What is plasma?

Plasma is a gas that is so hot that the molecules or atoms lose some of their electrons. On Earth, the most common forms of matter are solid, liquid, and gas. But in the universe as a whole, the most common form of matter is a plasma.

The sun is a big ball of plasma. Lightning is a plasma. The electric sparks you get from static electricity are made of plasma. There is a plasma inside every glowing fluorescent light tube and every neon light.

Plasmas consist of electrons and the positively charged atoms the electrons were stripped from. These atoms that are missing electrons are called ions, and we say that the gas that has become a plasma has been ionized. Gases that have only a small percentage of their atoms stripped of electrons are said to be weakly ionized. When more of the atoms are affected, we say the plasma is highly ionized.

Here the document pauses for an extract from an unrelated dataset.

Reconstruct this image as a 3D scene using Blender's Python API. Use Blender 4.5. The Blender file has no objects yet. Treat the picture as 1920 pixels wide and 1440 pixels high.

Most flames are weakly ionized plasmas. Sparks and lightning can be highly ionized.

Because electrons carry a negative charge, and stripped atoms carry a positive charge, plasmas can conduct electricity. Gases do not conduct electricity.

Plasmas can emit colors just like flames do. The color of a neon light is due to excited electrons emitting light to lose energy and fall back into their normal energy levels. Other plasmas emit other colors, since their atoms or molecules have different energy levels. Helium plasmas are pink. Plasmas made from sodium vapor are the characteristic yellow of sodium.